The political trip from the Whitlam to the Hawke government was a long one for the ALP. Not that Uren himself overstates the Whitlam era. "Don't be misguided", he says, "the Whitlam government was not a socialist government, but it was a government of social values".

Party elite

Uren warns ALP members that the party "elite" lack faith in working people. "There is a new god among this elite — capital! And make no mistake. Until the ideology of the free market is defeated, the rank and file of our movement will continue to be on the defensive against attacks from our own leadership."

Yet, in October, Uren described Paul Keating as a "true visionary" and one who was yet to be recognised as such by the public. Another Tommy Uren contradiction.

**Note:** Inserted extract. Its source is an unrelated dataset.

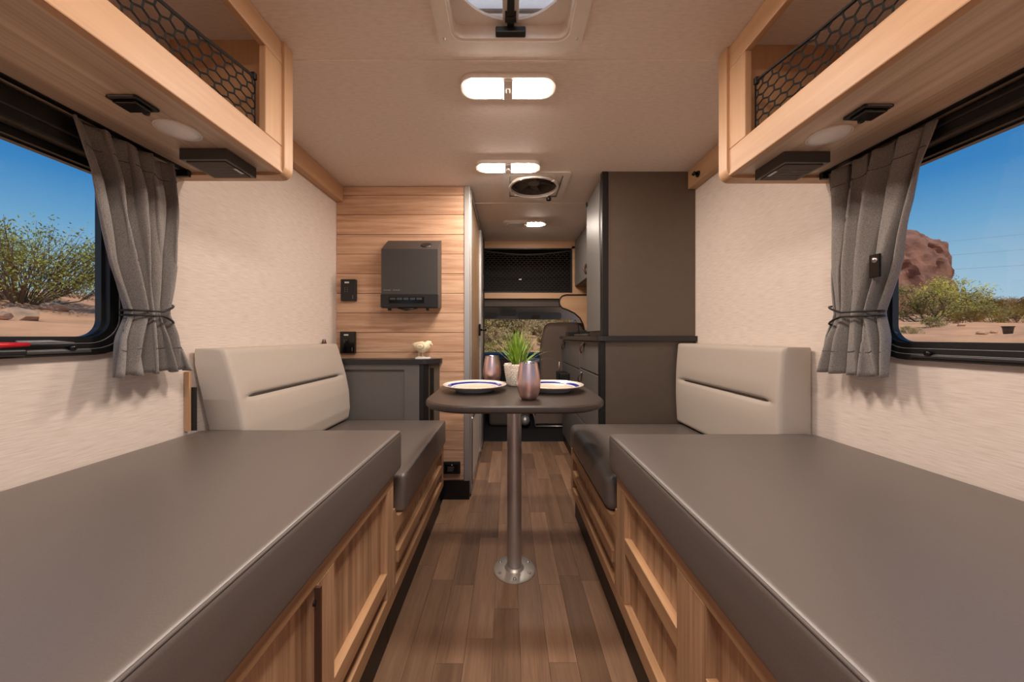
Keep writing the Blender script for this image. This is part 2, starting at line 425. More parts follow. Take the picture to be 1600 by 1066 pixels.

"Leftists", he says, "shouldn't be dogmatic, but on the other hand they should not throw in their lot with the economic rationalists ... there are issues on which you have to stand firm, such as the privatisation of our major government enterprises like the Commonwealth Bank and Qantas, or sending our young people to the Gulf War. [Brian] Howe's leadership of the left failed on these issues and others."

Overall, though, his assessment of the role of the left in parliament remains positive.

"The Australian [ALP] left have, during these three decades, been the leaders on many moral and international issues but they have sought to achieve government to try to enhance the conditions of the overwhelming majority of the Australian work force."

However, Uren recalls in 1974 throwing Jim Cairns' own words back at him: "It is far better to be defeated while attempting to implement Labor policies than to be defeated after surrendering them. I do not believe we can win by surrendering these or if by any chance we did win that winning would be worthwhile." Just how worthwhile the experience of Labor in government is remains a moot point within the broader left.

In Straight Left, the personal pronoun is muted, and this confirms its author's modesty. But Uren is more than the sum of his achievements in parliament, which were likewise modest. In his portfolios of Urban and Regional Development and Local Government, Uren was able to achieve advances and has every reason to be proud of them.

Tom Uren has journeyed through momentous and important events. He has met many interesting, some, almost legendary figures. He extends to us an opportunity to view them through his unique and compassionate perspective in Straight Left; it's an opportunity worth accepting.